Placing your bet on digital disruption doesn’t have to be like playing the lottery. There is a systemic way to approach this in order to dramatically improve your chances of winning big.
Those “herd marketing” messages to CEO’s on digital strategy do have an element of truth in them. Your business needs a digital strategy now, and it has some potential pitfalls. But a digital strategy is not rocket science either. A Digital Strategy involves work related to creating the best fit strategy (Commit and Choose) and work related to its effective execution (Chase). There is a method to approaching this effectively. To draw an analogy regarding approach – ensuring that your business takes off on an effective Digital Strategy is somewhat similar to ensuring an effective airplane takeoff. There is a structured sequence of steps to get you to your digital takeoff point. I call this getting to the “digital takeoff point”.
In aviation, the takeoff point is the speed by which a pilot must takeoff (or abort if the plane is to stop safely on the runway). This isn’t just a standard number. It varies, depending on the runway length, obstacles, temperature, runway slope and the weight of the airplane. In the world of Digital strategy, each organization has a Digital Takeoff Commitment Point. It isn’t the same for all organizations, or for each takeoff. But it can be done successfully by following a sequence of steps.
First, let’s get one thing clear. Your Corporate Digital Strategy is 10 times bigger than your Digital Marketing or eBusiness strategy. It is about creating new internal and external business models based on digital technologies. It could set your enterprise up for success for decades to come. It’s a real big deal and needs to be treated as such. Here are the 7 key decision areas.
- Ownership of strategy at the highest levels: An effective digital strategy must be fully owned by the CEO and the Board. Those TV ads about GE becoming a software company aren’t coming from some mid-level executive. They are a statement of commitment to this path.
- Empowerment of the Change Leaders: This goes well beyond staffing and funding. To drive true digital disruption, you and your leadership team will need to put personal skin in the game. You need to be seen as a part of the disruption team. Jeff Bezos is known to personally participate in most of the Amazon disruptions.
- Leverage points : Your businesses leverage points differ from those in other industries and may differ from those of your competitors. Your Digital Strategy choices are your Corporate Business Strategy choices. Where are you going to place your bets – digital retail? (Amazon), big data? (healthcare), user centricity? (Zappos). These relate to your external business model. You also need to define your internal business model to support this. Where are you going to place your bets on internal capabilities – highly efficient logistics? (Amazon), product R&D? (Intel), Inventory turns (McDonald’s).
- Sufficiency : What per cent of your innovation investment are you putting on Digitization? The common mistake is to expect that your IT Functional innovation budgets need to cover all of this, as opposed to looking at digital as part of the embedded business unit and all-function budgets. You also need to test for sufficiency of the scope of work; and ensure you plan for both external Business Models as well as internal Business process execution. And finally, check for culture related plans.
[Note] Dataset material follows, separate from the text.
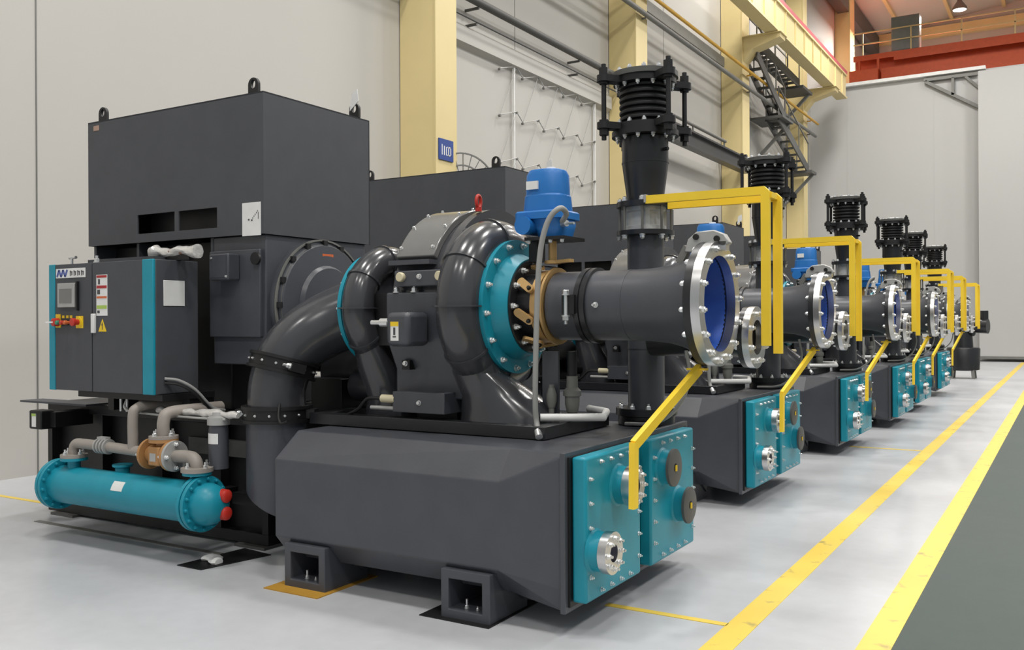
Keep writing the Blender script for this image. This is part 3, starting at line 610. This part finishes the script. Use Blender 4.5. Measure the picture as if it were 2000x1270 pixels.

- Change Model : You need to be deliberate about choosing your strategy to drive change. Your choice will depend on whether you have a “burning platform” issue or not, how quickly you need to drive change and on whether your organization already has a highly innovative culture. You will need to choose between organic change (top down led change leaders, setting up internal disruption groups, setting and measuring goals), and inorganic change (acquisitions or creating disconnected skunk-work structures).
- Iteration : Unlike traditional big bet models, digital disruption critically depends on speed and iteration. “Innovation velocity” is a key metric. You will need to quickly iterate through many different ideas and kill most of them, in order to get to the nuggets. X (Google X) prides itself on being an idea killing machine; starting with large numbers of ideas and then killing most of them rapidly based on actual iteration.
- Culture : How do you plan to drive the culture transformation? You need someone on point to drive communication, new reward systems for driving new desired behaviors and training.
This frames the key decisions needed for Digital Takeoff. This sequence of steps will help take your enterprise to its digital takeoff commitment point. As with an airplane though, the first two important pre-requisites are to get “onto the runway” and ensure you have a good pilot.
What’s your experience here? Do you agree with these steps?